▶ [Instruction]: Return the material exactly, first line through the line containing "t = max(0, min(1, (x-a)/(b-a)));", and nothing more. Pictures stay out.

(Scene script records)
## Begin

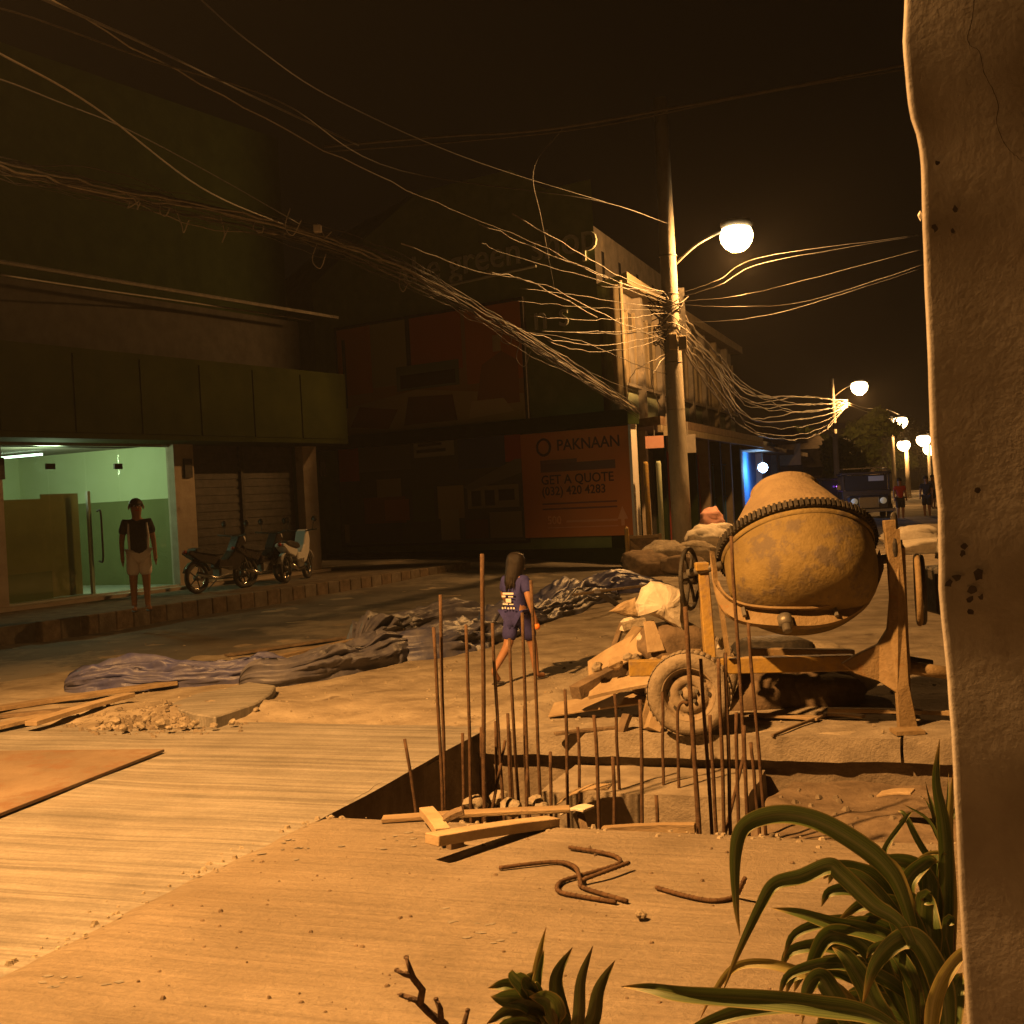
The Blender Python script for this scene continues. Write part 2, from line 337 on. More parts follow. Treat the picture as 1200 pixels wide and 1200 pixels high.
def copy_tree(o, parent=None):
    c = o.copy(); COL.objects.link(c)
    if parent: c.parent = parent
    for ch in list(o.children): copy_tree(ch, c)
    return c
def spline(pts, n=8):
    pts = [Vector(p) for p in pts]
    if len(pts) < 3: return [pts[0].lerp(pts[-1], i/n) for i in range(n+1)]
    out = []
    q = [pts[0]*2-pts[1]]+pts+[pts[-1]*2-pts[-2]]
    for i in range(1, len(q)-2):
        for k in range(n):
            t = k/n; a, b, c, d = q[i-1], q[i], q[i+1], q[i+2]
            out.append(.5*((2*b)+(c-a)*t+(2*a-5*b+4*c-d)*t*t+(3*b-a-3*c+d)*t*t*t))
    out.append(pts[-1]); return out
def nz(p, s=1.0): return noise.noise(Vector(p)*s)
def fbm(p, s=1.0, o=4):
    r = 0; a = 1
    for i in range(o): r += a*noise.noise(Vector(p)*s); s *= 2.1; a *= .5
    return r
def sstep(a, b, x):
    t = max(0, min(1, (x-a)/(b-a))); return t*t*(3-2*t)

def text_obj(s, size, pl_pt, xdir, zdir, m, parent, name='lettering', align='LEFT', bold=0, ext=.01, split=False):
    cu = bpy.data.curves.new('t', 'FONT'); cu.body = s; cu.size = size; cu.extrude = ext; cu.offset = bold; cu.align_x = align; cu.resolution_u = 3
    o = bpy.data.objects.new('t', cu); COL.objects.link(o)
    dg = bpy.context.evaluated_depsgraph_get(); me = bpy.data.meshes.new_from_object(o.evaluated_get(dg))
    bpy.data.objects.remove(o)
    n = xdir.cross(zdir); off = parent_loc(parent)
    for v in me.vertices: v.co = pl_pt + xdir*v.co.x + zdir*v.co.y + n*v.co.z - off
    me.materials.clear(); me.materials.append(m); me.name = name
    if split:   # one object per letter
        bm = bmesh.new(); bm.from_mesh(me); bmesh.ops.remove_doubles(bm, verts=bm.verts, dist=1e-5); left = set(bm.faces)
        while left:
            st = [left.pop()]; isl = list(st)
            while st:
                for e in st.pop().edges:
                    for fc in e.link_faces:
                        if fc in left: left.remove(fc); st.append(fc); isl.append(fc)
            ids = {}; vv = []
            ff = []
            for fc in isl:
                q = []
                for v in fc.verts:
                    if v.index not in ids: ids[v.index] = len(vv); vv.append(v.co.copy())
                    q.append(ids[v.index])
                ff.append(q)
            m2 = bpy.data.meshes.new('letter'); m2.from_pydata(vv, [], ff); m2.materials.append(m); r = bpy.data.objects.new('letter', m2); COL.objects.link(r); r.parent = parent
        bm.free(); return None
    r = bpy.data.objects.new(name, me); COL.objects.link(r); r.parent = parent; r['kind'] = 'stuff'; return r

# ================================================================== GROUND (street-aligned, local coordinates)
def terrain(x, y):
    """height of the dirt/road ground at street-local (x, y)"""
    p = S(x, y)
    n = fbm((p.x, p.y, 0), .8, 4)*.022 + fbm((p.x, p.y, 3), 5, 2)*.006
    z = -.05 + n*.5
    if x < .3:
        k = sstep(1.7, 3.4, y + .35*nz((p.x, p.y, 9), 1.2)); z += k*(.06+n*1.0)
    if x > 0 and y > 2.5: z += .05 + n*.5
    # low mound of spoil beside the tarps
    q = MOUND; d2 = ((p.x-q.x)/1.0)**2 + ((p.y-q.y)/.55)**2
    z += .085*math.exp(-d2)*(1+.9*fbm((p.x, p.y, 5), 3, 4))
    z += .28*sstep(7.5, 15, -x*.92 + max(0, y-4)*.0 + (y-8)*.42)   # the street rises to the far pavement
    far = sstep(25, 60, y); z = z*(1-far) + far*.0
    return z
MOUND = G(215, 838, 0)
PIT = (0.0, 4.6, 0.0, 2.5)   # x0,x1,y0,y1
def lines(segs):
    out = []
    for a, b, st in segs:
        n = max(1, round((b-a)/st)); out += [a+(b-a)*i/n for i in range(n)]
    out.append(segs[-1][1]); return out
def street_obj(name, verts, faces, m, smooth=True, kind='structure'):
    me = bpy.data.meshes.new(name); me.from_pydata(verts, [], faces); me.materials.append(m)
    if smooth: me.polygons.foreach_set('use_smooth', [True]*len(me.polygons))
    o = bpy.data.objects.new(name, me); COL.objects.link(o); o.location = O; o.rotation_euler = (0, 0, ST)
    if kind: o['kind'] = kind
    return o
def grid(xs, ys, zf, skip=None):
    nx, ny = len(xs), len(ys)
    v = [(x, y, zf(x, y)) for y in ys for x in xs]
    f = [(j*nx+i, j*nx+i+1, (j+1)*nx+i+1, (j+1)*nx+i) for j in range(ny-1) for i in range(nx-1)
         if not (skip and skip((xs[i]+xs[i+1])/2, (ys[j]+ys[j+1])/2))]
    return v, f
xs = lines([(-120, -30, 15), (-30, -10, 1), (-10, 0, .085), (0, 4.6, .092), (4.6, 7, .2), (7, 27, 2), (27, 120, 15)])
ys = lines([(-40, -8, 4), (-8, 0, .25), (0, 2.5, .08), (2.5, 14, .085), (14, 30, .35), (30, 80, 2.5), (80, 400, 40)])
gv, gf = grid(xs, ys, terrain, lambda x, y: (PIT[0] < x < PIT[1] and PIT[2] < y < PIT[3]) or (-7 < x < -.3 and y < 1.2 and y > -7.5) or (.3 < x < 6.5 and -6 < y < 0))
street_obj('ground', gv, gf, M_dirt)

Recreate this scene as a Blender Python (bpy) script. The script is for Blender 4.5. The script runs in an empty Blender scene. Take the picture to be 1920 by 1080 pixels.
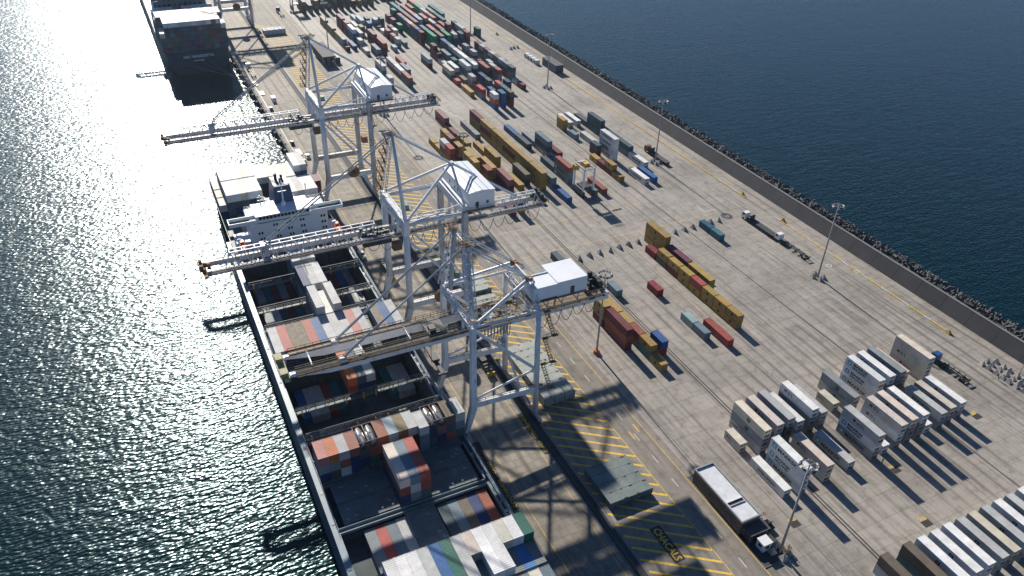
import bpy, bmesh, math, random
from mathutils import Vector, Matrix
random.seed(11)
R = math.radians
scene = bpy.context.scene
COL = scene.collection

# ------------------------------------------------------------------ camera
CAM_H = 151.36
pitch, roll, yaw = R(34.229), R(2.1445), R(27.174)
cy, sy = math.cos(yaw), math.sin(yaw)
f0, r0, u0 = Vector((sy, cy, 0)), Vector((cy, -sy, 0)), Vector((0, 0, 1))
fwd = f0 * math.cos(pitch) - u0 * math.sin(pitch)
up = u0 * math.cos(pitch) + f0 * math.sin(pitch)
rt = r0 * math.cos(roll) + up * math.sin(roll)
up = up * math.cos(roll) - r0 * math.sin(roll)
cam_d = bpy.data.cameras.new('camera')
cam_d.lens, cam_d.sensor_width, cam_d.sensor_fit = 28.0, 36.0, 'HORIZONTAL'
cam_d.clip_start, cam_d.clip_end = 1.0, 60000.0
cam = bpy.data.objects.new('camera', cam_d)
COL.objects.link(cam)
m = Matrix((rt, up, -fwd)).transposed().to_4x4()
m.translation = (0, 0, CAM_H)
cam.matrix_world = m
scene.camera = cam

# ------------------------------------------------------------------ sky, sun, exposure
SUN_EL, SUN_AZ = 28.5, 1.6          # azimuth from +Y (along the quay) towards +X
world = bpy.data.worlds.new('World')
scene.world = world
world.use_nodes = True
wn = world.node_tree.nodes
sky = wn.new('ShaderNodeTexSky')
sky.sky_type = 'NISHITA'
sky.sun_disc = False
sky.sun_elevation, sky.sun_rotation = R(SUN_EL), R(SUN_AZ)
sky.air_density, sky.dust_density, sky.ozone_density = 0.7, 0.0, 6.0
bg = wn['Background']
bg.inputs['Strength'].default_value = 0.062
world.node_tree.links.new(sky.outputs['Color'], bg.inputs['Color'])
sd = bpy.data.lights.new('sun', 'SUN')
sd.energy, sd.angle, sd.color = 4.6, R(0.9), (1.0, 0.93, 0.83)
sun = bpy.data.objects.new('sun', sd)
COL.objects.link(sun)
svec = Vector((math.sin(R(SUN_AZ)) * math.cos(R(SUN_EL)), math.cos(R(SUN_AZ)) * math.cos(R(SUN_EL)), math.sin(R(SUN_EL))))
sun.rotation_euler = svec.to_track_quat('Z', 'Y').to_euler()
sun.location = (0, 300, 400)
vs = scene.view_settings
vs.view_transform, vs.look, vs.gamma, vs.exposure = 'Standard', 'None', 1.0, 0.62
vs.use_curve_mapping = False
scene.cycles.use_denoising = True
scene.cycles.max_bounces = 5
scene.cycles.diffuse_bounces = 2
scene.cycles.glossy_bounces = 3
scene.cycles.caustics_reflective = False
scene.cycles.caustics_refractive = False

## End

▶ [Task response]:
The Blender Python script for this scene continues. Write part 2, from line 337 on. More parts follow. Treat the picture as 1200 pixels wide and 1200 pixels high.
def copy_tree(o, parent=None):
    c = o.copy(); COL.objects.link(c)
    if parent: c.parent = parent
    for ch in list(o.children): copy_tree(ch, c)
    return c
def spline(pts, n=8):
    pts = [Vector(p) for p in pts]
    if len(pts) < 3: return [pts[0].lerp(pts[-1], i/n) for i in range(n+1)]
    out = []
    q = [pts[0]*2-pts[1]]+pts+[pts[-1]*2-pts[-2]]
    for i in range(1, len(q)-2):
        for k in range(n):
            t = k/n; a, b, c, d = q[i-1], q[i], q[i+1], q[i+2]
            out.append(.5*((2*b)+(c-a)*t+(2*a-5*b+4*c-d)*t*t+(3*b-a-3*c+d)*t*t*t))
    out.append(pts[-1]); return out
def nz(p, s=1.0): return noise.noise(Vector(p)*s)
def fbm(p, s=1.0, o=4):
    r = 0; a = 1
    for i in range(o): r += a*noise.noise(Vector(p)*s); s *= 2.1; a *= .5
    return r
def sstep(a, b, x):
    t = max(0, min(1, (x-a)/(b-a))); return t*t*(3-2*t)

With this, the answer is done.